Wanaka is like Queenstown's smaller, less touristy brother. Set next to another gorgous lake, there's plenty of activities to keep you busy. Make sure you take a picture of the iconic Wanaka tree and hike the Roy's Peak track for an incredible view.

Where to eat: 

Big Fig dishes up delicious plates of roast veg, fresh salads and slow cooked meats – all displayed in the cabinet at the front & you can mix and match your meal. A medium plate (1 meat and 2 sides) is $18.

Where to stay: 

Drive 15 minutes out of town and stay at Lake Hawea – this great old school lodge has hostel rooms, hotel rooms and even campervan spots out the back ($12pp). They have a buffet breakfast for $16, $5 beers, 3 budget meals to choose from for $12, laundry facilities, and the best part – open fires for you to sit by and have a nice hot chocolate at the end of the day.

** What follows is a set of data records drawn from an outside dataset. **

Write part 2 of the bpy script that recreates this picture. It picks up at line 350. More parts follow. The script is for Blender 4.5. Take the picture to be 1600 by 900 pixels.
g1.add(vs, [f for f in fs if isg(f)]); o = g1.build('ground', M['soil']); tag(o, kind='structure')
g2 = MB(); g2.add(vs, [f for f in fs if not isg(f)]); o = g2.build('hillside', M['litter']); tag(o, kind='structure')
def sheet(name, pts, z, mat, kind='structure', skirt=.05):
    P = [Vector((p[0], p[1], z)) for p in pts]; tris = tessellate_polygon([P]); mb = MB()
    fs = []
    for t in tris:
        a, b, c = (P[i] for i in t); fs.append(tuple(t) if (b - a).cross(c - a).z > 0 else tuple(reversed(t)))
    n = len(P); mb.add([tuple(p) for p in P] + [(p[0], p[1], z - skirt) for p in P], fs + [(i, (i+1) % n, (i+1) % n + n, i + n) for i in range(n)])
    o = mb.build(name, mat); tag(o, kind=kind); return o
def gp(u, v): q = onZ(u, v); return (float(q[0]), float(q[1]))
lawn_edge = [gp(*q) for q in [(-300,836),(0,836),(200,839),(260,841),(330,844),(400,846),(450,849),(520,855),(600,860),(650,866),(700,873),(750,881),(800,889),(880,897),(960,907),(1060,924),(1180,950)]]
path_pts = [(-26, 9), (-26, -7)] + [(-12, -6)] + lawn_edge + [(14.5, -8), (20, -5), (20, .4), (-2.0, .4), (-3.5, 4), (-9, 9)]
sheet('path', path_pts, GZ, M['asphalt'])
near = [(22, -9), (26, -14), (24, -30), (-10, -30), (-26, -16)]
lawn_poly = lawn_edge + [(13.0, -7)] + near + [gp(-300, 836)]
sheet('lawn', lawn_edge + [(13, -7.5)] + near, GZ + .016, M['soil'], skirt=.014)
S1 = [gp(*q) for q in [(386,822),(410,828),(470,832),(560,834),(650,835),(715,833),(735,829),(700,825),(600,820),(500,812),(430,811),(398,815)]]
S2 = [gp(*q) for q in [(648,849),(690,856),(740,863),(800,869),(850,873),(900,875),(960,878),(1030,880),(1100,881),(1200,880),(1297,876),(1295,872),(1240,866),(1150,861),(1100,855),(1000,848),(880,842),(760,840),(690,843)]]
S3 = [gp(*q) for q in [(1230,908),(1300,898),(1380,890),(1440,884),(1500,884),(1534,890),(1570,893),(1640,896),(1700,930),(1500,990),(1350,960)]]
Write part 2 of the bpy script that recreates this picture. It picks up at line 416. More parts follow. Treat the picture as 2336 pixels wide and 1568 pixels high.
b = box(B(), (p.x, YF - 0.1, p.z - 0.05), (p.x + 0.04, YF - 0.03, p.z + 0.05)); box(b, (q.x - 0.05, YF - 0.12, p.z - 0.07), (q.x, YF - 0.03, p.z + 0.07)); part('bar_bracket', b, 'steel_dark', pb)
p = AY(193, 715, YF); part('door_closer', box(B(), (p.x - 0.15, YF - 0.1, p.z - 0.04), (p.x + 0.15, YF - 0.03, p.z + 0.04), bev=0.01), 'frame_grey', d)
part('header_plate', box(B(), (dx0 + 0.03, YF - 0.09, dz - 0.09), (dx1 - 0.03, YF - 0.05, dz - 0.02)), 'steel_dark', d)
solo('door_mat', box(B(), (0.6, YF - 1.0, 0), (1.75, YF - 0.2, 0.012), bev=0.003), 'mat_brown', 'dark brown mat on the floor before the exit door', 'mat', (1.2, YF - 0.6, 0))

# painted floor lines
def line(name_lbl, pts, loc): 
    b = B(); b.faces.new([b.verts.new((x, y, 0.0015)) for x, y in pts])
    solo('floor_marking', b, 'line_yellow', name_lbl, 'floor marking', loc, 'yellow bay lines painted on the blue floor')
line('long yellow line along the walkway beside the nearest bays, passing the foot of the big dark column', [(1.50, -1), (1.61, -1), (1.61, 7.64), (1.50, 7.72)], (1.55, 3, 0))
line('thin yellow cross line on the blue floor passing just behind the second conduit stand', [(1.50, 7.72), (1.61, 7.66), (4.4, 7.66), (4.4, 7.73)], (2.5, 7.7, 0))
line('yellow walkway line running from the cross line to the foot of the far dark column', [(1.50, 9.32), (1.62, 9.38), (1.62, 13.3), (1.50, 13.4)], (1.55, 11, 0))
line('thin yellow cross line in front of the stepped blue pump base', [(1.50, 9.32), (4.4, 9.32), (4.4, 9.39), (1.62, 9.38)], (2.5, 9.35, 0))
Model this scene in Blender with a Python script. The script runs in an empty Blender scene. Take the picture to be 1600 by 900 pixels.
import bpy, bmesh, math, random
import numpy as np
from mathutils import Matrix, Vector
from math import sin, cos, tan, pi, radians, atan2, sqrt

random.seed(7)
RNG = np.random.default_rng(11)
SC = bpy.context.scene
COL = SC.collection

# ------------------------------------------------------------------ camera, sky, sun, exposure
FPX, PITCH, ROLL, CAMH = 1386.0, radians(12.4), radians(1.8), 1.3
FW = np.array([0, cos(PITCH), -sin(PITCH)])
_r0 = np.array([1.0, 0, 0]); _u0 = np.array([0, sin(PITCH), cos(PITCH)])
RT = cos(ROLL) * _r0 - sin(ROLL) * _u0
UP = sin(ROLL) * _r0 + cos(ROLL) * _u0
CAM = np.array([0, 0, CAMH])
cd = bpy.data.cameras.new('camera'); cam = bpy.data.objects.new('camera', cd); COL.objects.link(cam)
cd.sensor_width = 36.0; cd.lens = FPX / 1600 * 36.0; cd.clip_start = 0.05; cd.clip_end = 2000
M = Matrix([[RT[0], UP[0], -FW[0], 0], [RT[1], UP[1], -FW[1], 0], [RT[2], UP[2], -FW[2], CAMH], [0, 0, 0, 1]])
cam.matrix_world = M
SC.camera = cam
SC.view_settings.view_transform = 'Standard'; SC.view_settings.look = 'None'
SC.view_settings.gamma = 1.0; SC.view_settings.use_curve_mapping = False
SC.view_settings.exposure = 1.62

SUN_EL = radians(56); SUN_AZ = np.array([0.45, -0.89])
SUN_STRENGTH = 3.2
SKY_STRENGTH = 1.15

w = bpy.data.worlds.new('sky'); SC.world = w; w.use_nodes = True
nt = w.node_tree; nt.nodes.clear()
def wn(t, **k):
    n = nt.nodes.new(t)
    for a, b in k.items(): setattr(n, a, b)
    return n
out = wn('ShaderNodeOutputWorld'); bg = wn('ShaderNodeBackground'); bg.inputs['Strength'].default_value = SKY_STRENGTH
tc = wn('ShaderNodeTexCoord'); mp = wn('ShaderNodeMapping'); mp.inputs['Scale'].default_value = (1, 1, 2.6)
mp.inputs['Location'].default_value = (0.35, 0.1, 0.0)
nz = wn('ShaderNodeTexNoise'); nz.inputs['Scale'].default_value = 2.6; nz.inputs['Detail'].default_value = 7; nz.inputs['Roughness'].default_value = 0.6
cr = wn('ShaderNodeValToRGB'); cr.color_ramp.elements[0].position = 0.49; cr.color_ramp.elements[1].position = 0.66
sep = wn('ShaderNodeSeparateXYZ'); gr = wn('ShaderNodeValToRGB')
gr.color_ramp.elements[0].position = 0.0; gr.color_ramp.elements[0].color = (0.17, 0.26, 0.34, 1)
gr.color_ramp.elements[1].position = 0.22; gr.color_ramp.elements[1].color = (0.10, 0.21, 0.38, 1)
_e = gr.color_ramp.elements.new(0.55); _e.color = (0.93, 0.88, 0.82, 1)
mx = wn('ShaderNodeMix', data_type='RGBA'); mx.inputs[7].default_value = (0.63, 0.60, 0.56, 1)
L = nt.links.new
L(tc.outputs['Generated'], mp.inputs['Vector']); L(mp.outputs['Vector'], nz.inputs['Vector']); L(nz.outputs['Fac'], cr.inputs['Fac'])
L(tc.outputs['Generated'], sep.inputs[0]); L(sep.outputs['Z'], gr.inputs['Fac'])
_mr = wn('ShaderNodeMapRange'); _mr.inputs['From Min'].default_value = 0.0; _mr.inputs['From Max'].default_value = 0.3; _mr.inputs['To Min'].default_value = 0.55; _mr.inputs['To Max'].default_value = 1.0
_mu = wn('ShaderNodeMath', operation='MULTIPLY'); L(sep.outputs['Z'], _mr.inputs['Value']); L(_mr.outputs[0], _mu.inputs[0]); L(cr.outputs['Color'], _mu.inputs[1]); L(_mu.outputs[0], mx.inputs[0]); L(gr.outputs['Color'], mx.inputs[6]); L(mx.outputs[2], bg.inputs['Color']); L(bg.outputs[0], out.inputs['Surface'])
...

Wanaka Lake - absolutely stunning!


The famous Wanaka Lake Tree


$18 lunch at Big Fig


Hot chocolate + fire = happiness


Top of the world on Roy's Peak hike

Fox and Fraz Josef are twin glaciers located on the West Coast of the island and are ideal for ice-hikes or scenic flights for those wanting get up close (and who are prepared to splash the cash). It is truly worth it though, as you can’t really gauge the sheer scale or impressiveness of the glaciers from below.

However, for those watching your wallet there are two main walks to the glacial vantage points. The walks are very clearly marked from the road, and are about an hour round trip from the carpark.


Situated right on the beach, this tiny town has plenty of character and is often visited by seals and penguins.


Where to eat:
The Empire Hotel is a must visit – ideally on a Sunday where they put on a 3-course all-you-can-eat Sunday Roast for $25. Mark the publican and all the locals are incredibly friendly, stay for a pint or two and enjoy the mining memorabilia crowding every wall – the pub opened during the gold rush in the 1800s.


Where to stay:
Top 10 Ross Beach has excellent beachfront sites for campervans, and self-contained rooms. There’s a communal kitchen, clean bathrooms and laundry facility making this the perfect stopover


Beef Wellington, mash, peas!


The Empire Hotel 

Stop in for a coffee at this beautiful Gold Rush town – head to the corner of Gibson Quay and Revell St for a tiny corner cafe which makes a mean flat white and homemade slices.

Take a stroll on the beach and see if you can spot any jade stones!

Hanmer Springs

This resort town is home to the famous for Hanmer Springs Thermal Pools and Spa, where you can relax in mineral waters naturally heated to as hot as 42 degrees. Tickets cost $24 for adults, and its definitely worth a visit.

The town itself is quaint and inviting, with plenty of restaurants and boutiques lining the streets. There are also plenty of hiking trails and seasonal ski slopes in the surrounding mountains.


Where to stay:
There is one free camping site a little outside of town, just past the Woodland Walk Recreation Reserve on Jollies Pass Road. You can find it on the Travellers App, but make sure you get there before dusk to bag a spot as it tends to get pretty busy when the sun goes down.